当時、ウォルト氏の以下の見立ては的確だったにもかかわらず、かなり非難されました。
能力と決意の双方における、この大きなギャップにもかかわらず、アメリカ(そしてNATO全体)は、交渉において、双方で隔たりのある中心的問題にまったく譲歩の姿勢を見せてこなかった…NATOは今でもウクライナが加盟条件を満たせば同盟に入る権利があると主張している。ウクライナが早い段階で加盟できるとは誰も信じていないのに、西側は一つの点(ウクライナの加盟の非現実性、引用者)を繰り返し訴えればモスクワの懸念が和らぐと期待して、この抽象的な原則への立場を変えようとしなかった…この核心的問題に関して、ロシアが幾分か望むものを同国に与えることなくして、どうやって西側の指導者がこの危機を解決できると考えていたのか、わたしには理解できない…あなたの敵が現地で軍事的優勢を保持しており、あなたより結果をもっと気にしている場合、紛争を解決するには、あなたの方がある程度の調整を行う必要がある。このことは正しいとか間違っているとかの問題ではない。これは相手を動かす力(リバレッジ)の問題なのである。
ウクライナ危機において、利害や決意で優るロシアはアメリカとNATO諸国に対してバーゲニングで有利な立場にありました。したがって、ロシアは妥協しないだろうと予測できます。にもかかわらず、なぜ弱い立場のアメリカやNATOが強い立場のロシアから譲歩を引き出せると考えていたのかが、ウォルト氏やわたしにもナゾなのです。これは理論的なパズルであるだけでなく、直観にも反することでしょう。
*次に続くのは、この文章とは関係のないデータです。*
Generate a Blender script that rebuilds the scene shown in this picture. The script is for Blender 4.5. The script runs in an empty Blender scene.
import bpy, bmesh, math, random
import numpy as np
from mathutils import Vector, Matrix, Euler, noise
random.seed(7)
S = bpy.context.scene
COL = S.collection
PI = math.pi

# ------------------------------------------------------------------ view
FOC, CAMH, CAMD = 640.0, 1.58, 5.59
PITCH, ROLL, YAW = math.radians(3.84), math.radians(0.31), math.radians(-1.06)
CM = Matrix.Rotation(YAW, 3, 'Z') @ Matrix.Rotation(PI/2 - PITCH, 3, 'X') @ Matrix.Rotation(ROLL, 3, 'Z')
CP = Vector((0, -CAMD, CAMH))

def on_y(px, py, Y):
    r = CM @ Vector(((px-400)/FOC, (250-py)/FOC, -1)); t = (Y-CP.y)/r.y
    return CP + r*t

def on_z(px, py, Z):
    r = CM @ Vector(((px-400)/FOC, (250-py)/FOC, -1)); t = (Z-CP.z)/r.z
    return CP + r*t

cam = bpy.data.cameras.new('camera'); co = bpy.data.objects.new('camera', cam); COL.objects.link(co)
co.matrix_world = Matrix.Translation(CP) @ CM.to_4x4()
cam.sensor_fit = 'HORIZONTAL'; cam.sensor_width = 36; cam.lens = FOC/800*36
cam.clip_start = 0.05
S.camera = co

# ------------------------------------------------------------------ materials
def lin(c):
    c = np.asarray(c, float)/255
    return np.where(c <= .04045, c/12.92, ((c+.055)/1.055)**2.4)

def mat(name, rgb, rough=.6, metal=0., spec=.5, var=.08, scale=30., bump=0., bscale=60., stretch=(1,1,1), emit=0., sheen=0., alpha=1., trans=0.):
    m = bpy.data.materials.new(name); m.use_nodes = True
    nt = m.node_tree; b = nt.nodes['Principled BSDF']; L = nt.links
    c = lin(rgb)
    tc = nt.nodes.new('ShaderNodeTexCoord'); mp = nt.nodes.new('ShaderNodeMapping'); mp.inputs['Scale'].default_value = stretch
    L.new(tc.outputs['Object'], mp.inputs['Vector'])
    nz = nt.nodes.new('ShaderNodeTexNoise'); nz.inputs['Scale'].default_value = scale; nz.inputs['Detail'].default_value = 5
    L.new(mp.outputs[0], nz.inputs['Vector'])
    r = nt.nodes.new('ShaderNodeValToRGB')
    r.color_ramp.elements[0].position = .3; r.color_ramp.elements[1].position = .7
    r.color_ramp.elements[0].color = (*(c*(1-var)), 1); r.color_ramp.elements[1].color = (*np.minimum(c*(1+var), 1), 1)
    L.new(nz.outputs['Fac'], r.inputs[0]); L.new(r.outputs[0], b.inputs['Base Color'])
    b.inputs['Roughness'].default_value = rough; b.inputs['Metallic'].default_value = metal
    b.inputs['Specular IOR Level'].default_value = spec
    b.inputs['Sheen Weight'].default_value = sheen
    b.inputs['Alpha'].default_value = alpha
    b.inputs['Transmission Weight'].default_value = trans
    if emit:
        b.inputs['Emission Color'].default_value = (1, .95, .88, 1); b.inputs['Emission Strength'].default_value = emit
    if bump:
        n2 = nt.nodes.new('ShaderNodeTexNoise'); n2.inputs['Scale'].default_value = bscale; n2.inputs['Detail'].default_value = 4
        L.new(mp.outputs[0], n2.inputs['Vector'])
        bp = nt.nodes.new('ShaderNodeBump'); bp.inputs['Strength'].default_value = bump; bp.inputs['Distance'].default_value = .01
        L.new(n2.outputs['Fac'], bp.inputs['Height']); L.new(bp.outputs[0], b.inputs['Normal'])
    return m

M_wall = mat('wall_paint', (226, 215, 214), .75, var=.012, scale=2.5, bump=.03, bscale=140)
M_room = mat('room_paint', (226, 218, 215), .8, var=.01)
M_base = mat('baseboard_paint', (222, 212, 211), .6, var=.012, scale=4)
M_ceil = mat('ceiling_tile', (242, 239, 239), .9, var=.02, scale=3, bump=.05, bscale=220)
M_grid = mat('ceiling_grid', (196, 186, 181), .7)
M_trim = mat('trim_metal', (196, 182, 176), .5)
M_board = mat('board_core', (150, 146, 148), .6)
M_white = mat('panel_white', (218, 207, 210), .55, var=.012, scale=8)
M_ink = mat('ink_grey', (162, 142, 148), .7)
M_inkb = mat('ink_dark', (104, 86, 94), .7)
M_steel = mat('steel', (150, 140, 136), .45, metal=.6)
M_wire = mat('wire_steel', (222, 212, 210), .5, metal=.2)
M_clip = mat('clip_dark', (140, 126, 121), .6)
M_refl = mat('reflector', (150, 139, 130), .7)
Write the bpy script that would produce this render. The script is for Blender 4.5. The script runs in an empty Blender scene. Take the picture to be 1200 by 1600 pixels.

こうしたアメリカの矛盾をはらんだウクライナ危機への対応の源泉は、政策エリートが陥りやすい以下の思考の「歪み」、すなわち「見たいものは見て、見たくないものは見ない」ということなのかもしれません。
「誤用」される歴史の教訓—ミュンヘンのアナロジー—
国際危機や紛争において濫用されるのが、「ミュンヘンの教訓」です。ウクライナ危機も例外ではなく、「ミュンヘンの教訓」がいつのまにか援用されていました。すなわち、プーチンはヒトラーの再来であり、少しでも弱みを見せればつけあがって侵略を続ける「大悪党」なのだから、ウクライナ危機において一切の妥協をしてはならない、という主張です。